The beauty of its simplicity is in the method by which you can now access reddit content. Say that you find a reddit link that you would very much like to open. Take the link that will look a little something like:

https://reddit.com/somestuff

and change the address to look like this:

https://teddit.net/somestuff

You're changing 4 letters to get a javascript free, tracker free, poor-ui free reddit experience. Now that's not a whole lot of work for such a trade off, if you ask me.

A pattern emerges which makes all the services I mention here extremely handy and easy to use.

nitter.net | twitter

To keep things short - nitter.net does very much the same things teddit does, only for twitter. Want to visit a twitter link? Change the twitter.com/ part of the URL to nitter.net/. Use it for profiles of your favorite tweeters, use it for direct links that your local news station posted as a source of their recent claims, use it to read replies to a tweet that would otherwise be accessible to you only if you had a twitter account, use it to not use twitter.

invidious.io | youtube

The best for last? invidious is THE front end to youtube. Not only can you safely watch any link to a youtube video you come across, you can create an account and subscribe to your favorite creators. invidious is highly customizable and will offer you the perfect blend of functionality and distraction free experience. No algorhytms here mean the related videos will stay related to the video you're watching. There are a bunch of other useful tools invidious offers, but I leave that to you to discover.
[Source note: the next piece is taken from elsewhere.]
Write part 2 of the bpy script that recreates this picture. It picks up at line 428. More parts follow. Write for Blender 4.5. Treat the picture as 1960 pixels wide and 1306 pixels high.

Unlike nitter and teddit, invidious is a project that exists in many independent instances, hosted by freedom enthusiasts. You could host your own or pick one of the many from the officially curated list(see Resources below).

Just to make things clear - you have a youtube link:

https://youtu.be/watchAVIDEO

replace the youtube part with the instance of your choosing. ie:

https://yewtu.be/watchAVIDEO

Bonus points

If you're like me, either a degenerate or a minimalist, you will appreciate that these projects are the perfect matches for text browsers such as my all time favorite links. Happy browsing, dear reader.